Hunter's second claim of ineffective assistance of counsel
Hunter's second claim was based on his assertion that Dewey provided ineffective assistance of counsel with regard to advising Hunter about whether to accept a plea offer from the State.
In the affidavit accompanying his application, Hunter alleged that the State offered him a plea agreement that would have resulted in a sentence of 25 years to serve. (Hunter could not remember any of the details of the plea agreement other than the amount of time to serve.) Hunter further alleged that he told his attorney that the 25-year offer "seemed like too much time to serve" and his attorney then "dropped the subject and did not give [him] any further explanation of the plea offer." Hunter also alleged that Dewey "did not advise me of his estimate of the probability that I would be convicted and he did not advise me of the probable sentencing range I would face if I rejected the offer, went to trial, and was convicted." Hunter claimed that if he "had known, before trial, that [he] would probably be convicted and that [he] would receive a sentence as long as the one [he] got, [he] would have waived [his] right to a trial, accepted the 25-year offer, and changed [his] plea to 'guilty'."
In Dewey's affidavit in response to Hunter's allegations, he challenged the truth of Hunter's claims. Dewey had "no recollection" of any 25-year plea offer, and he specifically recalled that the State "was not interested in any plea offer ... which would not result in Mr. Hunter spending the rest of his life in jail." Dewey stated that he and Hunter may have discussed the idea of making a plea offer to the State of 25 years to serve, but Hunter made it clear that he was "not interested" in making any such offer to the State "due to his ill health ... and the chances that any significant sentence would result in him dying in jail."

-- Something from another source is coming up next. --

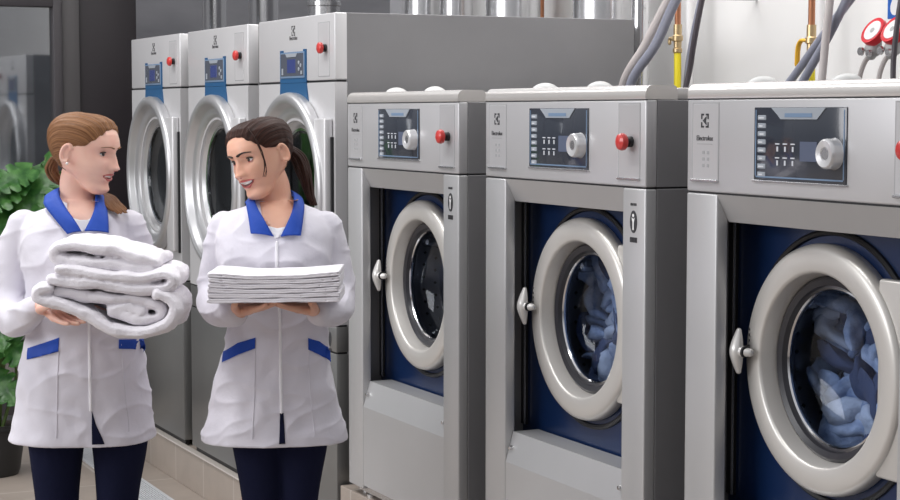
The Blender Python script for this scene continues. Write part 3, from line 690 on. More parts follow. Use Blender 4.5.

Dewey also categorically denied that he had failed to advise Hunter about the probability that he would be convicted and the range of sentences that he would face if convicted. Dewey stated that he repeatedly "gave Mr. Hunter advice that his case would be extremely difficult to win due to the number of victims and ... the cumulative effect of five victims being heard by the jury." Dewey also stated that he advised Hunter "that he was essentially facing life (in the aggregate) due to the nature of the charges and his prior criminal record which included acts of violence." Dewey asserted that "[t]his advice was given on numerous occasions during his case and in preparation of his case."
The State moved to dismiss Hunter's second claim of ineffective assistance of counsel, arguing that he had failed to plead a prima facie case for relief. Among other deficiencies, the State argued that Hunter failed to provide any "admissible evidence" that the State had ever made a 25-year plea offer in his case.
The superior court granted the State's motion to dismiss. In its order, the court recognized that it was required to accept Hunter's allegations as true at this initial stage of the proceedings. The court was also required to accept as true Hunter's assertion under oath that the State had offered him a 25-year plea agreement. The court nevertheless concluded that, even accepting all of Hunter's allegations as true, Hunter had still failed to plead sufficient facts to satisfy the two-prong test for ineffective assistance of counsel under Risher v. State.
523 P.2d 421 (Alaska 1974).
Whether a defendant's pleadings in an application for post-conviction relief plead a prima facie case for relief is a question of law that we review de novo. As the superior court acknowledged, at the pleading stage, a court is "obliged to treat all of the well-pleaded assertions of fact in [the] petition as true, and then decide whether these assertions of fact (if ultimately proved) would entitle [the petitioner] to post-conviction relief."
David v. State, 372 P.3d 265, 269 (Alaska App. 2016).
LaBrake v. State, 152 P.3d 474, 480 (Alaska App. 2007).
To prove a prima facie case of ineffective assistance of counsel under Risher, a defendant must allege facts that, if proven true, show (1) that the attorney's performance fell below the standard of the minimal competence expected of an attorney experienced in criminal law; and (2) that, but for the attorney's incompetent performance, there is a reasonable possibility that the outcome of the proceedings would have been different.
Risher, 523 P.2d at 425.
The law is well-settled that when the State proposes a plea agreement in a criminal case, "the defendant is entitled to competent advice from their attorney regarding whether to accept the State's proposal." A defense counsel's advice regarding a change of plea "should permit the accused to make an informed and conscious choice."
Ferguson v. State, 242 P.3d 1042, 1049 (Alaska App. 2010).
Arnold v. State, 685 P.2d 1261, 1267 (Alaska App. 1984). --------
Here, Hunter stated, under oath, that the State had made him an offer that involved 25 years to serve. Hunter also alleged that, in discussing this plea offer with Hunter, Dewey did not inform him of the probable sentencing ranges that he faced if he were convicted at trial; nor did Dewey provide him with any estimate of his chances at trial. Hunter further alleged that if he had been given competent advice on these issues, he would have accepted the State's 25-year plea offer. Although Dewey contested the truth of these assertions and also questioned the existence of any 25-year plea offer, we agree with Hunter that his allegations were sufficient to plead a prima facie case of ineffective assistance of counsel entitling his case to proceed to the next stage of the post-conviction relief process.
On appeal, the State interprets Hunter's pleadings as also including an argument that Dewey was ineffective for failing to actively engage the State in plea-bargaining Hunter's case, even if there never was a 25-year plea offer from the State. To the extent that Hunter is trying to raise this argument, we agree with the State that such a claim was properly dismissed at the pleading stage.
Conclusion
We AFFIRM the superior court's judgment on Hunter's first claim. We REVERSE the court's judgment on Hunter's second claim and REMAND for further proceedings consistent with this decision. We do not retain jurisdiction.